For a Black-plurality seat that Biden carried with 55 percent of the vote, it would take a true Republican tsunami to take Bishop out. But Republicans are enthusiastic about their expected nominee, Army veteran Jeremy Hunt. And Bishop has shown vulnerability in GOP wave elections before: He barely won reelection in 2010 against a little-known challenger. The fact that Democrats are showing their concern about this race early means it’s a legitimate battleground.
3. Los Angeles will be a top political battlefield come the fall. Redistricting in California scrambled the district lines and guaranteed a slew of political battlegrounds, some old and some new. House Majority PAC reserved over $7 million in ad time, which will likely be spent for both defensive measures and offensive opportunities. The Democrats’ top two targets in the state are Rep. Mike Garcia, who won by one of the narrowest margins of any lawmaker in 2020; and Rep. Michelle Steel, whose newly drawn district became more Democrat-friendly but is still very winnable for the GOP in this favorable environment.
Even as Democrats seek to press their advantage in California, they will also have to pay attention to a pair of second-term progressive lawmakers facing their first real national political headwinds: Reps. Katie Porter and Mike Levin. Porter has emerged as one of the House Democrats’ top fundraisers—banking over $16 million at the end of last year—and may not need outside financial help. Levin, a less polarizing but equally vulnerable incumbent, doesn’t have nearly as much campaign cash and may end up needing reinforcements.
4. Rep. Don Bacon, a perennial Democratic target, can breathe easier. Bacon, representing a swing Omaha-area district, has won each of his three elections with less than 51 percent of the vote. His district gave Biden a 7-point margin of victory in 2020. But despite the surface competitiveness, House Majority PAC is investing only $660,000 in the Omaha district, a far cry from the nearly $5 million in outside spending against Bacon in the last election. (The money could also be reallocated to use in defense of Rep. Cindy Axne in a nearby swing Iowa district.)
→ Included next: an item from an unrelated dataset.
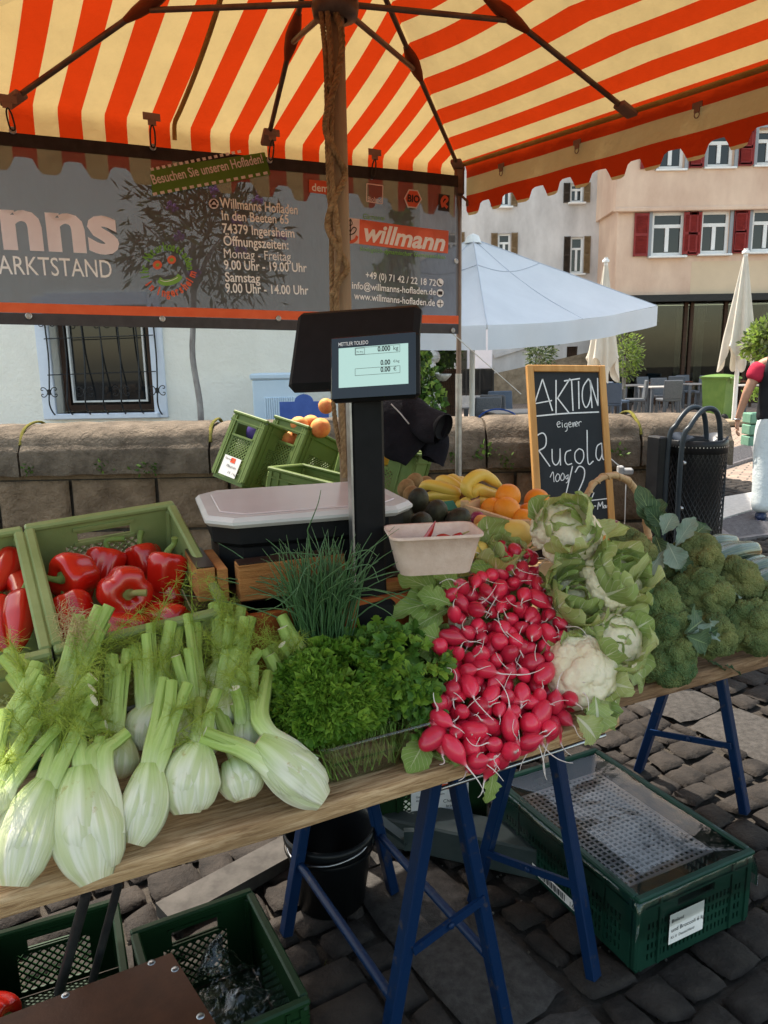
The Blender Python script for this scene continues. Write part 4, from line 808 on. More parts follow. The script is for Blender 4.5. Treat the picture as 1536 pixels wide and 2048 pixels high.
def quad(pts,mt,off):
    if len(pts)==4:
        q=np.array([pr(*p) for p in pts]); k.grid(lambda u,v:np.stack([*(q[0]*((1-u)*(1-v))[:,None]+q[1]*(u*(1-v))[:,None]+q[2]*(u*v)[:,None]+q[3]*((1-u)*v)[:,None]).T,0*u+off],1),22,6,mt,FB,False); return
    k.add([FB[:3,:3]@np.r_[p,off] for p in[pr(*q) for q in pts]],[[tuple(range(len(pts)))[::-1]]],mt)
def ell(cx,cy,rx,ry,mt,off,n=20): quad([(cx+rx*math.cos(a),cy+ry*math.sin(a)) for a in np.linspace(0,2*np.pi,n,endpoint=False)],mt,off)
quad([(684,434),(896,462),(895,507),(683,484)],3,.003); quad([(684,434),(719,438),(718,488),(683,484)],0,.0036)
line('willmann',724,889,480,36,1,bold=.03,shear=.25,slope=22); line('Gärtnerei',724,770,437,10,2,bold=.012,shear=.2,slope=4); line('biologisch-dynamischer Gemüseanbau',719,890,501,9,2,bold=.01,shear=.2,slope=17)
def pst(pts,w,mt,off=.005): q=np.array([pr(*p) for p in pts]); stroke(k,q,w,mt,FB,z=off)
pst([(687,470),(690,480),(700,484),(710,480),(714,472)],.012,3); pst([(700,482),(700,440)],.004,4)
for s in(-1,1): pst([(700,470),(700+s*8,466),(700+s*12,458),(700+s*6,455),(700,464)],.004,4); pst([(700,452),(700+s*4,447),(700,438)],.003,4)
ell(425,409,10,10.5,0,.004); pst([(418,410),(425,402),(432,410)],.006,4,.0055); quad([(420,411),(430,411),(430,416),(420,416)],4,.0055)
for cy in(565,586,607): ell(880,cy,6.5,8,1,.004)
pst([(877,561),(878,567),(883,570)],.006,4); quad([(876,582),(884,583),(884,590),(876,589)],4,.0055); pst([(875,607),(885,607.5)],.003,4);pst([(880,600),(880,614)],.003,4)
# green signboard print with the farm shop line
quad([(300,338),(528,305),(540,350),(303,393)],5,.004); line('Besuchen Sie unseren Hofladen!',304,526,370,19,0,bold=.015,off=.0055,slope=-44)
for (xa,ya),(xb,yb) in (((300,340),(486,302)),((304,390),(540,345))):
    for i in range(16): f=i/16;g_=f+.035; pst([(xa+(xb-xa)*f,ya+(yb-ya)*f),(xa+(xb-xa)*g_,ya+(yb-ya)*g_)],.009,0,.0056)
# tomato face logo with circular writing
def arc(t,cx,cy,r,a0,a1,h,mt,inner=False):
    n=len(t)
    for i,ch in enumerate(t):
        if ch==' ': continue
        a=R(a0+(a1-a0)*i/(n-1)); x,y=cx+r*math.cos(a),cy-r*math.sin(a); d=(math.sin(a),math.cos(a)) if not inner else(-math.sin(a),-math.cos(a)); w=8
        p0=pr(x-d[0]*w/2,y-d[1]*w/2); p1=pr(x+d[0]*w/2,y+d[1]*w/2); M=bmat(p0,p1,.0045); hh=abs(pr(x,y-h)[1]-pr(x,y)[1])/.7; put_text(k,ch,M,hh,mt,wscale=.72,bold=.035)
arc('Ihr Naturkostladen',332,540,38,197,4,16,2); arc('in Ingersheim',334,540,54,218,345,16,3,True)
ell(312.5,531,9,9,3,.0045); ell(340,521,8.5,8.5,3,.0045)
for c in((312.5,531),(340,521)):
    for a in(0,1.05,2.1): pst([(c[0]-4*math.cos(a),c[1]-4*math.sin(a)),(c[0]+4*math.cos(a),c[1]+4*math.sin(a))],.003,6,.0056)
pst([(315,560),(325,566),(340,565),(352,559),(357,552)],.019,6,.0046); pst([(318,561),(328,564),(342,561),(352,556)],.002,1,.0058)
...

While Bacon is expected to be facing a more capable challenger this year, the national environment may put this race out of reach for Democrats. The fact that Democrats aren’t yet gambling their budget on flipping this perennially purple seat is a clear sign of the party’s scaled-back ambitions for this year’s midterms.
5. Democrats primarily are on defense—except in these six races. The vast majority of HMP’s spending is taking place in Democratic-held districts. But there are a handful of markets where they’re spending big money to go on offense. Aside from going after Steel, Garcia, and Bacon, the super PAC is targeting Rep. David Valadao of California with over $3 million in ads, Rep. Yvette Herrell of New Mexico with a $600,000 ad buy in Albuquerque, and Rep. Peter Meijer with a $780,000 investment in Grand Rapids, Michigan. Meijer is also facing a primary on his right—in a district that was redrawn to favor Democrats—making that swing seat a particularly compelling opportunity.
6. Democrats don’t have a New York state of mind. The New York media market, on paper, features a number of potentially competitive races, from the second Staten Island showdown between GOP Rep. Nicole Malliotakis and former Democratic Rep. Max Rose; an open seat in Long Island specifically drawn to elect a Democrat; and the New Jersey district represented by Rep. Tom Malinowski, which was sacrificed by state Democrats to protect his other colleagues. Even Democratic Congressional Campaign Committee Chair Sean Patrick Maloney, representing a Democratic-leaning Hudson Valley seat, isn’t out of the woods if there’s a GOP wave.
The fact that House Majority PAC isn’t yet spending in the Big Apple doesn’t mean these races won’t emerge on the political radar. It’s more of a testament to the exorbitant cost of advertising in the city. It’s smarter to wait and see how these races develop before deciding whether to invest millions in a market where you don’t get much bang for your buck.